LAST year, this column tipped Rathangan’s Nicola Perrin to win the TopSpec supreme hunter championship at the Dublin Show on Solsboro Zeus as she headed to the Ballsbridge showgrounds on the back of wins in the Connolly’s Red Mills champion of champions hunter final at Barnadown and in the hunter championship at Tattersalls July Show.
However, having claimed the middleweight title with her dark bay son of Dignified van’t Zorgvliet, Perrin had to settle for reserve in the four-year-old championship and in the supreme, behind the Jamie Smyth-ridden Tattygare Me Me Me. That Adrian Hurst-owned and bred Arkan bay recorded a clean sweep in the Main Arena on the Saturday morning as she also lifted the mares’ crown.

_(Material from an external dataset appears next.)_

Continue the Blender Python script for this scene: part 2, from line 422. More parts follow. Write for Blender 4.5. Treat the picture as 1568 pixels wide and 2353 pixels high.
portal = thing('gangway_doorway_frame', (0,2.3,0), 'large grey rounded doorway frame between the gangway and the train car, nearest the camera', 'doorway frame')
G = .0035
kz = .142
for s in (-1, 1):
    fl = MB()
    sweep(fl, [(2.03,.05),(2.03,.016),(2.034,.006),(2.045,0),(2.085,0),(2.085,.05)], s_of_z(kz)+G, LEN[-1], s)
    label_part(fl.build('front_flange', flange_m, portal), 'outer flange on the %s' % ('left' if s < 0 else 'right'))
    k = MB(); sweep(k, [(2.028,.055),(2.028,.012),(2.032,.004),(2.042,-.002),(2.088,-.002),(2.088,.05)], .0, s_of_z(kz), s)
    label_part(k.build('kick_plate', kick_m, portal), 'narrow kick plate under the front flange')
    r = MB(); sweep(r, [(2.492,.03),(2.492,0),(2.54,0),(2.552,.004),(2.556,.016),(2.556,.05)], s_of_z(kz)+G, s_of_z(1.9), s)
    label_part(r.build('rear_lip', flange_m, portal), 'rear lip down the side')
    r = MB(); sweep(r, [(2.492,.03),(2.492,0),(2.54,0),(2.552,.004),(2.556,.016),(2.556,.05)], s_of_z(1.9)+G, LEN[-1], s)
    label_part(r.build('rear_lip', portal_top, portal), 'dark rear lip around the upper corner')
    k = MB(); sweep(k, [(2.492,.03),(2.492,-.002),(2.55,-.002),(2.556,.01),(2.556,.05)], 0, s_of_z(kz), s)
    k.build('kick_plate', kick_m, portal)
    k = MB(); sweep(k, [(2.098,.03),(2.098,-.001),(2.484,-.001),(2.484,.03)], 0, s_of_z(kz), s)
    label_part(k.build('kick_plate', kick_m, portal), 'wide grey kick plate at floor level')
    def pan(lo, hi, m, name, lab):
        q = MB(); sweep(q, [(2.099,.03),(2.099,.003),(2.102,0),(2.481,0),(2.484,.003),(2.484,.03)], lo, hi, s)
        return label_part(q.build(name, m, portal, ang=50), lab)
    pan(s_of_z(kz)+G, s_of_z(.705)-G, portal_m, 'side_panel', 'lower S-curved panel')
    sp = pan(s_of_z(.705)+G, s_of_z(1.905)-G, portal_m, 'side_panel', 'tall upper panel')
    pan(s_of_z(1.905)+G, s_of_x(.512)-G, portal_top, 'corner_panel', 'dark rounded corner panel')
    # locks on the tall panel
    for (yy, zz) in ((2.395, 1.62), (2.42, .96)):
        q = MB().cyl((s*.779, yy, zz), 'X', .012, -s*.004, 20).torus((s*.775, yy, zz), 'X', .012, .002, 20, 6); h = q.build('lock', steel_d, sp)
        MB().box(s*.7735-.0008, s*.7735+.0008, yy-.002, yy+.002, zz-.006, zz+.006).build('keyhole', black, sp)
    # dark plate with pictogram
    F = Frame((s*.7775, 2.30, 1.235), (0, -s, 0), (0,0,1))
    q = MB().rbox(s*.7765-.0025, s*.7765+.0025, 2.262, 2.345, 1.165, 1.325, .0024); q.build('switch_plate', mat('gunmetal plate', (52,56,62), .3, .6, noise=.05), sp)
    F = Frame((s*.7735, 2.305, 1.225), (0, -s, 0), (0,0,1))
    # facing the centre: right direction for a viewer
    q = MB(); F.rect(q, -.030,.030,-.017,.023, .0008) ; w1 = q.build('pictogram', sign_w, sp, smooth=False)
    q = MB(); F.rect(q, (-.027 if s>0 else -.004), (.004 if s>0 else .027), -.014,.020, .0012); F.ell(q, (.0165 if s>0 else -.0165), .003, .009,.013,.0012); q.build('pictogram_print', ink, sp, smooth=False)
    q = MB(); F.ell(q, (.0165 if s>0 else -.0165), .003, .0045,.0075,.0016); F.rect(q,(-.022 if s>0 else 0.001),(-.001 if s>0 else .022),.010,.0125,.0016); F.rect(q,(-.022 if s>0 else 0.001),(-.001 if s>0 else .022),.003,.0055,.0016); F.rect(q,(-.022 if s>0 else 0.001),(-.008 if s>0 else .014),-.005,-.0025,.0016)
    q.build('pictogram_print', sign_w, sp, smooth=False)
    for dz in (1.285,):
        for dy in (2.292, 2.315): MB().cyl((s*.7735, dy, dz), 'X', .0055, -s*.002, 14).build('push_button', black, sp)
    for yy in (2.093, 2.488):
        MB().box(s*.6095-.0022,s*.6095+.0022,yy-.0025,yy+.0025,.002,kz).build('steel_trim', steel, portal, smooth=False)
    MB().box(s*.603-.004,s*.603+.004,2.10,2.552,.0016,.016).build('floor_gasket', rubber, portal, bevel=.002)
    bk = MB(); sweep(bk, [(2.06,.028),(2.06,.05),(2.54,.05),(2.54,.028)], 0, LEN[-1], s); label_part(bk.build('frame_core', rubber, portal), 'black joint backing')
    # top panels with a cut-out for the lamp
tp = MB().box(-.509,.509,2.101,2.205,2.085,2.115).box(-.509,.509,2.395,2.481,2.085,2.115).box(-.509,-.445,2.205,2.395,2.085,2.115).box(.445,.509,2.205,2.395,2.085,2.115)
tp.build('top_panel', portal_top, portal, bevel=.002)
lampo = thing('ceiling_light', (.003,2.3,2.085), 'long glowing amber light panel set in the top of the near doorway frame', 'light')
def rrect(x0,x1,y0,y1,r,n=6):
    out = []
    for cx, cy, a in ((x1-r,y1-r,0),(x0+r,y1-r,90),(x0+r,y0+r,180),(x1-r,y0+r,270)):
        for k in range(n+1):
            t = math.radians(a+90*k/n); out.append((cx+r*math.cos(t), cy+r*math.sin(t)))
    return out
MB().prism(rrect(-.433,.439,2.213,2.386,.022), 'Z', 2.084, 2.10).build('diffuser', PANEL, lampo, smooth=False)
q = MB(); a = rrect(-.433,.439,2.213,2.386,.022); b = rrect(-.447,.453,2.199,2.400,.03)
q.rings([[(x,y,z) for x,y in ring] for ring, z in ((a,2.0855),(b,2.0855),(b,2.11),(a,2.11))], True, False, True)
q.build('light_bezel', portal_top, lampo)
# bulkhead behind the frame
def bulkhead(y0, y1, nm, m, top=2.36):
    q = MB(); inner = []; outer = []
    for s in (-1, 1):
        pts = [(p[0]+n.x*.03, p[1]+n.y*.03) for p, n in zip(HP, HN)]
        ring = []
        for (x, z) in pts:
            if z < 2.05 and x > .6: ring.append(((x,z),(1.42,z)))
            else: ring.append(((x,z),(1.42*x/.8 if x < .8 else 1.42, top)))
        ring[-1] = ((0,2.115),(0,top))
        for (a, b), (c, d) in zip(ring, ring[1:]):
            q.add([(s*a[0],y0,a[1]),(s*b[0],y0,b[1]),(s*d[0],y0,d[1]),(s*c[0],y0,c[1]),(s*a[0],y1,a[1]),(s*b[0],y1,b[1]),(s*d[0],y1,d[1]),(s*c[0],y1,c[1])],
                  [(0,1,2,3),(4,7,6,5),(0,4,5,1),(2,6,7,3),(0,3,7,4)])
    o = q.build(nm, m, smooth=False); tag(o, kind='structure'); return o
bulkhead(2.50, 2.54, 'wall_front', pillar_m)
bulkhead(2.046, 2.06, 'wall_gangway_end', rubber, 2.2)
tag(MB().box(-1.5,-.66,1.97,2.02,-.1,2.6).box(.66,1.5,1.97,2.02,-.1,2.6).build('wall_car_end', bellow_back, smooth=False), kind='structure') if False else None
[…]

Neither horse will be chasing the Dublin hunter title this year. Solsboro Zeus was sold to England, where he sadly since died, while Tattygare Me Me Me is among the entries for the five-year-old young event horse. She qualified for that under Gwen Scott who, no doubt, will also be on board the mare should she fulfil her engagement in Sunday’s lightweight working hunter class.
Bitterly disappointed last August, Perrin has a new challenger for the Dublin title this season. Again, she rides a dark bay Irish Sport Horse gelding but this time the Castleforbes Lord Lancer six-year-old Rathmorrissey Lord Of The Dance who won his class and was reserve champion middleweight and four-year-old in 2023. Owned by Keith Martin and Kate Boyce of Aughrim Stables, Rathmorrissey Lord Of The Dance didn’t settle in the outside ring last year, finishing fourth.
However, he has enjoyed an excellent 2025 campaign to date and followed in the footsteps of his former stable-companion by winning the Connolly’s Red Mills champion of champions hunter final at Barnadown. There, he took the title ahead of the champion four-year-old, Tulcon Hero, who was ridden for his wife, Grace Maxwell-Murphy, by William McMahon.
This dark grey son of Gortfee Hero impressed on his debut when winning his heavyweight class and going reserve champion at the Limerick Harriers’ spring show in Ballycahane.
Following one other successful outing, the Co Galway combination then went to Balmoral where they won the heavyweight title and supreme championship. The four-year-old then got a bit of a break but showed no loss of form when winning his heavyweight classes at Charleville and Killusty.
Jamie Smyth is not going to let the Dublin title go without a fight. At Balmoral, he won the middleweight championship on Hilary Gibson’s five-year-old Newmarket Venture gelding Mr Venture Elm while among the horses he is producing for Debbie Harrod is the Royal Highland heavyweight winner, BBK Flynn. This six-year-old Arkan gelding was novice supreme champion at the Northern Ireland Festival in May.
A horse I like is John and Deirdre Burchill’s Ballard Bridgeboy, a 2019 son of Condios who won the five-year-old and upwards lightweight geldings’ class here at Dublin last August.